“Take the fucking money! Why don’t you take the fucking money?” The Chairman of the Liverpool Everyman Theatre had me with my back to the wall in the little kitchenette attached to the theatre’s most prestigious rehearsal room, The Red Room. He was clearly irked and my unwillingness to accept some kind of pay off from him, as his role as Chairman of the Theatre, to me, in my role as Director of the Hope Street Project, was irking him even further.
I continued to decline his pay off as politely as I could but can’t remember who left the kitchenette first or what happened immediately afterwards although I knew I had to get back to our rehearsals of Carmina Burana; a multimedia production we had devised with musicians from the Royal Liverpool Philharmonic Orchestra and video support from MITES (which was later to become FACT) and which was due to be performed in the Theatre in just a few days time.
The payment in question was a large sum of cash which the theatre had received from its backers – most notably the European Union in the form of European Social Funds – which were to be used for various training programmes which the Everyman had established through its training wing, the Hope Street Project. Or more accurately – which the Hope St Project had established and which the Everyman Theatre occasionally looked at with various degrees of affection, bewilderment or hostility, depending on where you sat within the organisational heirarchy.
The payment being offered to me was an enticement which amounted to: “Take the fucking money, stick it in your organisation, and then take your fucking organisation off our backs so that we can run the theatre like we did in the good old days.”
The Chairman was clearly rattled and he had good cause to be. The Everyman had been suffering financially for many years, not least because of falling public sector involvement, falling audiences and artistic policies which weren’t cutting the mustard any longer. Then, in 1988, the City Council and the Theatre’s Administrator came up with a scheme to end all schemes. They identified a vast pot of national regeneration money, coupled it to an equally large pot of European money and turned it into a training programme which the Everyman – or indeed any other regional theatres – had never seen in living memory.
The programme – the Hope Street Project – was soon causing ructions both in and out of the theatre and posing lots of difficult questions to its staff, audiences, Board members, politicians and funders. What was to be done with this funding? How could the Everyman manage what amounted to a 100% increase in turnover literally overnight? And most crucially – what did it now mean to be a regional producing theatre?

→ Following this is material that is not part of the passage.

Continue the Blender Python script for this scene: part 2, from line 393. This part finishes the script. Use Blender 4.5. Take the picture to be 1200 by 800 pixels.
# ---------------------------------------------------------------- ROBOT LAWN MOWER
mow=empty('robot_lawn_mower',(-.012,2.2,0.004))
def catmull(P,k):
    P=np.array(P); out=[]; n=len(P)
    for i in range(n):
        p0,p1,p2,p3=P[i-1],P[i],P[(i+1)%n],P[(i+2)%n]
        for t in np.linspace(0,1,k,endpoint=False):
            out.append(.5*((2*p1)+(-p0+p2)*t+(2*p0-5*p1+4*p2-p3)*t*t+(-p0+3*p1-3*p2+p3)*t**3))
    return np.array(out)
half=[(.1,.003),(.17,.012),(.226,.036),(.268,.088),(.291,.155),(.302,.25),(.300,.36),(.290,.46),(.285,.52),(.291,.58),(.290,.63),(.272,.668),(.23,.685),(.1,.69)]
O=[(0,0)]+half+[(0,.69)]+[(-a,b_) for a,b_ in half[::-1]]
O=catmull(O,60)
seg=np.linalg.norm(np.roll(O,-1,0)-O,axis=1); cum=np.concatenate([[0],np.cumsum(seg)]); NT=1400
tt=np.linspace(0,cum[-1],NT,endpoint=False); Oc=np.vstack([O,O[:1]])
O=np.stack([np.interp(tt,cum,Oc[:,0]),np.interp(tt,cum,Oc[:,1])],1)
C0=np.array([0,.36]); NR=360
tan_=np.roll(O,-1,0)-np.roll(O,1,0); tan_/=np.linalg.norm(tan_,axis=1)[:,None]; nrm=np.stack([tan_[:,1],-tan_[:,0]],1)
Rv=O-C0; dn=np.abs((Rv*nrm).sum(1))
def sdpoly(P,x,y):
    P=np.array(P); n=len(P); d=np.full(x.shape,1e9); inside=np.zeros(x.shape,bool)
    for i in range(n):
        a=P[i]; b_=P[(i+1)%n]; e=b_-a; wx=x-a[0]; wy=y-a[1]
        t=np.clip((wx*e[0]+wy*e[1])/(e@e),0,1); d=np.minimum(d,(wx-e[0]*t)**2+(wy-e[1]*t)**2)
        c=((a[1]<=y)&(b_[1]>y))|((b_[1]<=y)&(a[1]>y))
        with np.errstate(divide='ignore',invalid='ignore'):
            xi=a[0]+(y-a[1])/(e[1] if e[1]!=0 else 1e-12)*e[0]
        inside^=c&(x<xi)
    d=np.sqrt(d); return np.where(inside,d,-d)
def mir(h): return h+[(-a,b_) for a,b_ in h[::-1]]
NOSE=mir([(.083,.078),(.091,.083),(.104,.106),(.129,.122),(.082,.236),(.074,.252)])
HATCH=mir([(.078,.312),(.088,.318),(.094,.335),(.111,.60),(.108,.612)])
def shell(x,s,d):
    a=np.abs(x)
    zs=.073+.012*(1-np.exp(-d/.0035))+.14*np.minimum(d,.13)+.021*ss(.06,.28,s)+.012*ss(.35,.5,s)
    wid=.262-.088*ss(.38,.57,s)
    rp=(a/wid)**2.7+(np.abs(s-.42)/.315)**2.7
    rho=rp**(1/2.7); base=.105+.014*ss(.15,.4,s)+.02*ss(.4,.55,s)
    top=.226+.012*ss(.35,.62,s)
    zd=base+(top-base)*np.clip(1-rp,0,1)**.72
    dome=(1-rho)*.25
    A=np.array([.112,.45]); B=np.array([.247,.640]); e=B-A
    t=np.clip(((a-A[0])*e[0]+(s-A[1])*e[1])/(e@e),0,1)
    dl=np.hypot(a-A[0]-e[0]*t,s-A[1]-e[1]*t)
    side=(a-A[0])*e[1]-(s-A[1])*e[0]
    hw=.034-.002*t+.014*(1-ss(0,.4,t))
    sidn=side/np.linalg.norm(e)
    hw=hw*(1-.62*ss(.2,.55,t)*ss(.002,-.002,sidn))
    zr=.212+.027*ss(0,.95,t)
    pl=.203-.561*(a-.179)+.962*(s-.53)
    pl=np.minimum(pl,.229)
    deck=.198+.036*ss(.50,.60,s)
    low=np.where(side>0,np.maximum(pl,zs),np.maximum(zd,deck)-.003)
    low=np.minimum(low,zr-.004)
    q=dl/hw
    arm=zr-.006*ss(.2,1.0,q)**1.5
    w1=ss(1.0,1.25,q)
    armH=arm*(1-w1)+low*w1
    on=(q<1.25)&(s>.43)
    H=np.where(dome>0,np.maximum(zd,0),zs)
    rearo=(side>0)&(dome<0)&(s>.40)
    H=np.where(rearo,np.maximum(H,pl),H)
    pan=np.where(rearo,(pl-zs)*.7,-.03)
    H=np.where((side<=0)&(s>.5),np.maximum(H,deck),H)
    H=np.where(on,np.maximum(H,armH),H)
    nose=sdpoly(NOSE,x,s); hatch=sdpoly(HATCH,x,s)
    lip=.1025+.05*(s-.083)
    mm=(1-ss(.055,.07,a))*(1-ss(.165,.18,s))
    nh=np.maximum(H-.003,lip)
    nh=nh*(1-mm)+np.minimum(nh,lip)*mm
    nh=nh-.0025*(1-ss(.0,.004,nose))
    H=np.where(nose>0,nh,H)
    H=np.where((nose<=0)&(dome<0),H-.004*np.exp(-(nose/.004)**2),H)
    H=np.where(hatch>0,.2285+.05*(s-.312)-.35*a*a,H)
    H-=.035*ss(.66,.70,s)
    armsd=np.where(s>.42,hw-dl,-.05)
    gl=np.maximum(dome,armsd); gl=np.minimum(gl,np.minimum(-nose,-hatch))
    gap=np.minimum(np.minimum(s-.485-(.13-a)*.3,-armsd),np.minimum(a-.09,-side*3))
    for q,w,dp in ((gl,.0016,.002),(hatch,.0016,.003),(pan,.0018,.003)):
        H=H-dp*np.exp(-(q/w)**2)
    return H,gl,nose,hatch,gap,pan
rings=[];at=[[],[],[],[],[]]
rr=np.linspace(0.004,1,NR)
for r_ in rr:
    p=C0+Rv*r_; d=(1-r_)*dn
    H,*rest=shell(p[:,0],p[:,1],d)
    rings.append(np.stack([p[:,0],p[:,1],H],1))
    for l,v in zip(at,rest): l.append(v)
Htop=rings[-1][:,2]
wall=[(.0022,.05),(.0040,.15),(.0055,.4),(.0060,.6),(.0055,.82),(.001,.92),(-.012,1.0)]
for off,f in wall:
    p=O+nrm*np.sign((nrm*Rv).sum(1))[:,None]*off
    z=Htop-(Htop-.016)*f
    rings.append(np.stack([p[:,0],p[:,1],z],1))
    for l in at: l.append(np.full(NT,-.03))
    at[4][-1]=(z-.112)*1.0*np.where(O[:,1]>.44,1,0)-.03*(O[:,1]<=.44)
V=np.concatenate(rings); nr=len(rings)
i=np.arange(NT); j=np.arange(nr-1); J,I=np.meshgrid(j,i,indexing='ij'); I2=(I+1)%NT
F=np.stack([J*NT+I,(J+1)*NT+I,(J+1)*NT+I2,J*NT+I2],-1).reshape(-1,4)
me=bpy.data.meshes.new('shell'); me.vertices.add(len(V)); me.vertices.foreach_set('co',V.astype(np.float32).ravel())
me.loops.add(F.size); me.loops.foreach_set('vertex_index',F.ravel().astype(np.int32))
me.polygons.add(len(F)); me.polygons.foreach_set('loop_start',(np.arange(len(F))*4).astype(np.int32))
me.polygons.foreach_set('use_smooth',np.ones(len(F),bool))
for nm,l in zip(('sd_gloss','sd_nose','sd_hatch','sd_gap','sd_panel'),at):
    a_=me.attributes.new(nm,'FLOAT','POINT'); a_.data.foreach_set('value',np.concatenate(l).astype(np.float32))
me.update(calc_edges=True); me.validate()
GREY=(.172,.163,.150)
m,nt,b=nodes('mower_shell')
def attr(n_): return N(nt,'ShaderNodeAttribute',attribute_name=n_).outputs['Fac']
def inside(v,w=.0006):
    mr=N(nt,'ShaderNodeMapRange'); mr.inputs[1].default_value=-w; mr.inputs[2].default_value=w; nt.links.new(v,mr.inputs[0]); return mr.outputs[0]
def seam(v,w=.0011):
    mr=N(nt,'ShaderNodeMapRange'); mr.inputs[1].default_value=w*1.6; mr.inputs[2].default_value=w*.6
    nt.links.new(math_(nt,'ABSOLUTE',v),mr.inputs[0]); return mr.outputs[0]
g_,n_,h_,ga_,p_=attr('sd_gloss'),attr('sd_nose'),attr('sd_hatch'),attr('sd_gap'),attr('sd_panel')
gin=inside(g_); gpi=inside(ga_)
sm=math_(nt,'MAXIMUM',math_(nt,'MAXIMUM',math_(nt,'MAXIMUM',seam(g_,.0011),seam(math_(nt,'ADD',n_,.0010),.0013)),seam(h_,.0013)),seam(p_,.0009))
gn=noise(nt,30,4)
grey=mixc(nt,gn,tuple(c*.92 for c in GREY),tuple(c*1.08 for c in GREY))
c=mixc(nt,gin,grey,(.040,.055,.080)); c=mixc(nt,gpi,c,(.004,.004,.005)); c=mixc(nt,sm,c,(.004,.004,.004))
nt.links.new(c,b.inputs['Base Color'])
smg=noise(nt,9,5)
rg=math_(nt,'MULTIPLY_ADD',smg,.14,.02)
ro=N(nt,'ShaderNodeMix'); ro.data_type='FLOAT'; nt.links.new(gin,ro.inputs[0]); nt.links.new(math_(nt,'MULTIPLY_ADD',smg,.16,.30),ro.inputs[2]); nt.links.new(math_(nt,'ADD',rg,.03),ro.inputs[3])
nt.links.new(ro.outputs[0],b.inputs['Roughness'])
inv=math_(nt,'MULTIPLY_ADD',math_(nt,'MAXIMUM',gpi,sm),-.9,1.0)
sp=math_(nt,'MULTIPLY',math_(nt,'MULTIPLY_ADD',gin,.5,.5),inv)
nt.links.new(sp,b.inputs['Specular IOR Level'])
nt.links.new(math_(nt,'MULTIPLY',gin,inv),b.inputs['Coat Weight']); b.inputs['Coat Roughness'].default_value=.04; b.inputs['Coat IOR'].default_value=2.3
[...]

The last question was particularly potent and exercised many of us over many hours tortuous debate not only in the Red Room but in every nook and cranny of the building and its hidey hole of last resort – The Bistro. To some, the concept of The Everyman was that it was a fantastic little bar (The Bistro) which had a theatre attached to it; rather than a fantastic little theatre which had a bar attached to it but that’s another story.
The questioning went on for years and left everyone exhausted by the time the theatre was close to finally falling on its knees due to yet another round of funding cuts and falling audiences. The Chairman’s view was that the fault of this malaise was completely down to the Hope Street Project causing everyone to take their eye of the collective artistic ball which led, in his words, to a theatre ‘for social engineering’ – something he was adamant in the press that he didn’t want.
So his proposal was simple: ‘take the fucking money and get off our backs and let us get on with saving and running this theatre’.
Unfortunately for him, the proposal didn’t stack up and it wasn’t long after that the Theatre went into receivership, the Hope Street staff and trainees were all made redundant and a knight in white armour (in the form of the union, MSF) came galloping over the hill to save the Hope St. Project and rescue its EU funding from the jaws of an untimely and unpleasant liquidation.
Whether the bureaucrats had any idea of how EU funding was transforming (wrecking or saving – take your pick) regional British Theatre in the late 1980s is anyone’s guess. But I do know that without it, Hope St would never had started; the ground work for LIPA would never have started and the cultural vibrancy of one of the UK’s great cities would have taken a severe beating. One thing we can be certain of: without EU funding, the City’s European City of Culture would have stalled down in the Bistro years before, along with countless other plans for cultural urban regeneration in the city.
‘It’s not me, Peter,” I should have said to the Chairman when I left the Red Room to go back to the rehearsal. “It’s you.”